_What the task requires:_ Transcribe the listing in full, excluding any pictures.
(begin)
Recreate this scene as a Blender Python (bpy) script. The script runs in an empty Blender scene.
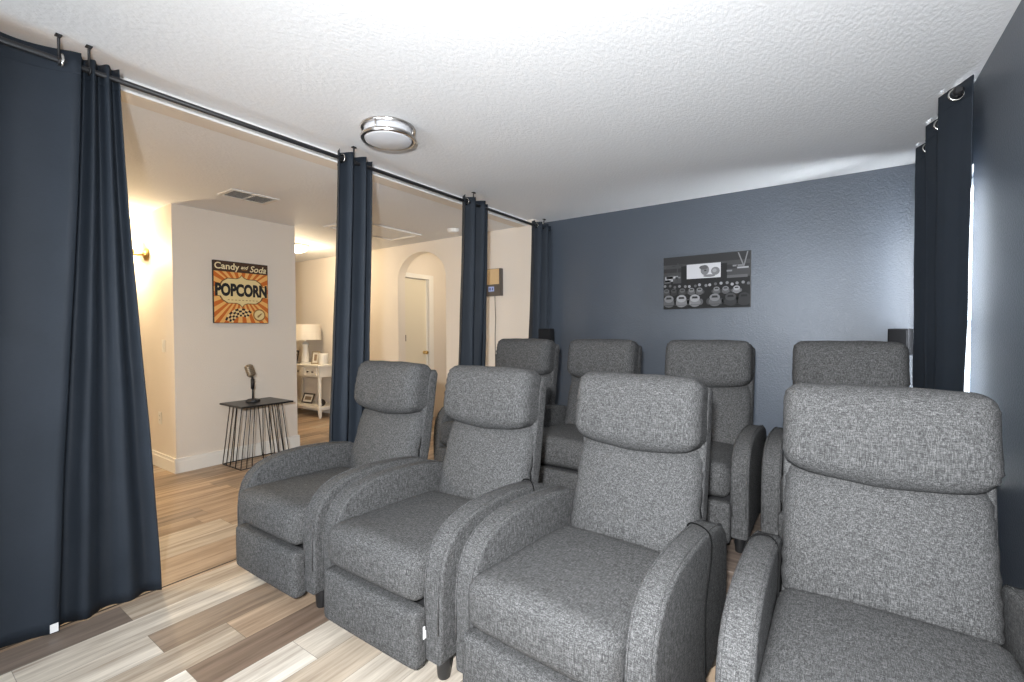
import bpy, bmesh, math, random
from mathutils import Vector, Matrix, noise
random.seed(7)
S = bpy.context.scene
COL = S.collection
PI = math.pi
H = 2.44            # hall ceiling height
HT = 2.50           # ceiling height of the seating room
D = 4.28            # hall end wall
DT = 4.50           # blue back wall
WR = 0.5575         # right wall
RZ = 0.12           # height of the platform under the back row

# ------------------------------------------------------------------ materials
def newmat(name):
    m = bpy.data.materials.new(name); m.use_nodes = True
    nt = m.node_tree; b = nt.nodes['Principled BSDF']
    return m, nt, b
def simple(name, col, rough=0.6, metal=0.0, emit=None, spec=0.5):
    m, nt, b = newmat(name)
    b.inputs['Base Color'].default_value = (*col, 1)
    b.inputs['Roughness'].default_value = rough
    b.inputs['Metallic'].default_value = metal
    b.inputs['Specular IOR Level'].default_value = spec
    if emit:
        b.inputs['Emission Color'].default_value = (*emit[0], 1)
        b.inputs['Emission Strength'].default_value = emit[1]
    return m
def N(nt, t, **kw):
    n = nt.nodes.new(t)
    for k, v in kw.items(): setattr(n, k, v)
    return n
def noise_node(nt, vec, scale, detail=2.0, rough=0.5):
    n = N(nt, 'ShaderNodeTexNoise'); n.inputs['Scale'].default_value = scale
    n.inputs['Detail'].default_value = detail; n.inputs['Roughness'].default_value = rough
    nt.links.new(vec, n.inputs['Vector']); return n.outputs['Fac']
def mapping(nt, vec, scale):
    n = N(nt, 'ShaderNodeMapping'); n.inputs['Scale'].default_value = scale
    nt.links.new(vec, n.inputs['Vector']); return n.outputs['Vector']
def math_n(nt, op, a, b=None):
    n = N(nt, 'ShaderNodeMath', operation=op)
    for i, v in enumerate((a, b)):
        if v is None: continue
        if isinstance(v, (int, float)): n.inputs[i].default_value = v
        else: nt.links.new(v, n.inputs[i])
    return n.outputs[0]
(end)
_Written response:_
Recreate this scene as a Blender Python (bpy) script. The script runs in an empty Blender scene.
import bpy, bmesh, math, random
from mathutils import Vector, Matrix, noise
random.seed(7)
S = bpy.context.scene
COL = S.collection
PI = math.pi
H = 2.44            # hall ceiling height
HT = 2.50           # ceiling height of the seating room
D = 4.28            # hall end wall
DT = 4.50           # blue back wall
WR = 0.5575         # right wall
RZ = 0.12           # height of the platform under the back row

# ------------------------------------------------------------------ materials
def newmat(name):
    m = bpy.data.materials.new(name); m.use_nodes = True
    nt = m.node_tree; b = nt.nodes['Principled BSDF']
    return m, nt, b
def simple(name, col, rough=0.6, metal=0.0, emit=None, spec=0.5):
    m, nt, b = newmat(name)
    b.inputs['Base Color'].default_value = (*col, 1)
    b.inputs['Roughness'].default_value = rough
    b.inputs['Metallic'].default_value = metal
    b.inputs['Specular IOR Level'].default_value = spec
    if emit:
        b.inputs['Emission Color'].default_value = (*emit[0], 1)
        b.inputs['Emission Strength'].default_value = emit[1]
    return m
def N(nt, t, **kw):
    n = nt.nodes.new(t)
    for k, v in kw.items(): setattr(n, k, v)
    return n
def noise_node(nt, vec, scale, detail=2.0, rough=0.5):
    n = N(nt, 'ShaderNodeTexNoise'); n.inputs['Scale'].default_value = scale
    n.inputs['Detail'].default_value = detail; n.inputs['Roughness'].default_value = rough
    nt.links.new(vec, n.inputs['Vector']); return n.outputs['Fac']
def mapping(nt, vec, scale):
    n = N(nt, 'ShaderNodeMapping'); n.inputs['Scale'].default_value = scale
    nt.links.new(vec, n.inputs['Vector']); return n.outputs['Vector']
def math_n(nt, op, a, b=None):
    n = N(nt, 'ShaderNodeMath', operation=op)
    for i, v in enumerate((a, b)):
        if v is None: continue
        if isinstance(v, (int, float)): n.inputs[i].default_value = v
        else: nt.links.new(v, n.inputs[i])
    return n.outputs[0]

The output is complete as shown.